At sunrise each day in the location where the work is installed, a faint ticking sound can be heard as the number flips forward by one. To come up with this figure, Paterson worked with a team of astronomers and astrophysicists. Their task was more difficult than it may appear: the length of a day has changed throughout the planet’s history due to factors like the moon’s gradually expanding orbit, tidal friction, and thermal evolution of the Earth’s core. Paterson and her collaborators researched these factors as well as theories of the planet’s origin and the history of human timekeeping. The sheer length of their final number creates a sublime sense of deep time and is also somewhat absurd in its pretention to precision.
Much of Paterson’s work seeks to materialize geological time and its human-driven acceleration. She has broadcast the sounds of a melting glacier (Vatnajökull [the sound of], 2007–08), filled a vial with dust from throughout Earth’s history (Requiem, 2022), and created a library of manuscripts that cannot be read for a hundred years (Future Library, 2014–2114).
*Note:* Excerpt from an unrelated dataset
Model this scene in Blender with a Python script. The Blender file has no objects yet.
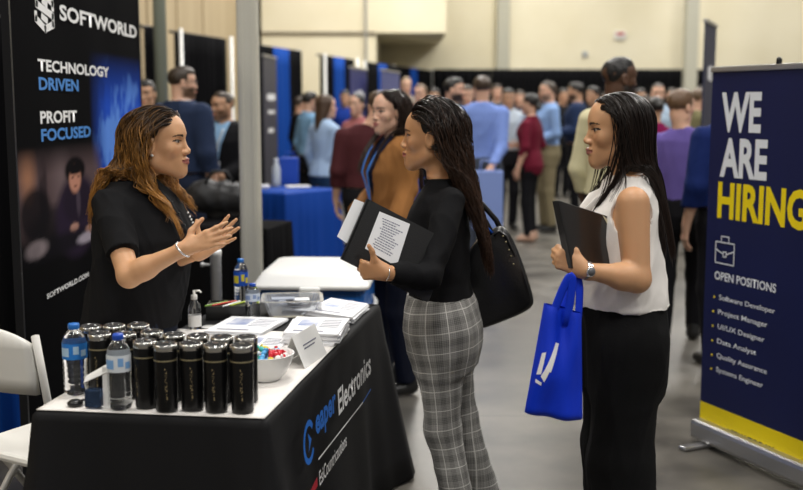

The placement of —there lay the Days between—within Building 54 resonates with the work of the building’s atmospheric and planetary scientists. The title of Paterson’s piece, drawn from a poem by Emily Dickinson, conjures both endlessness and a sense of bracketed time. There is enough space on the ticker for it to keep registering sunrises until the end of the Earth, some seven billion years from now.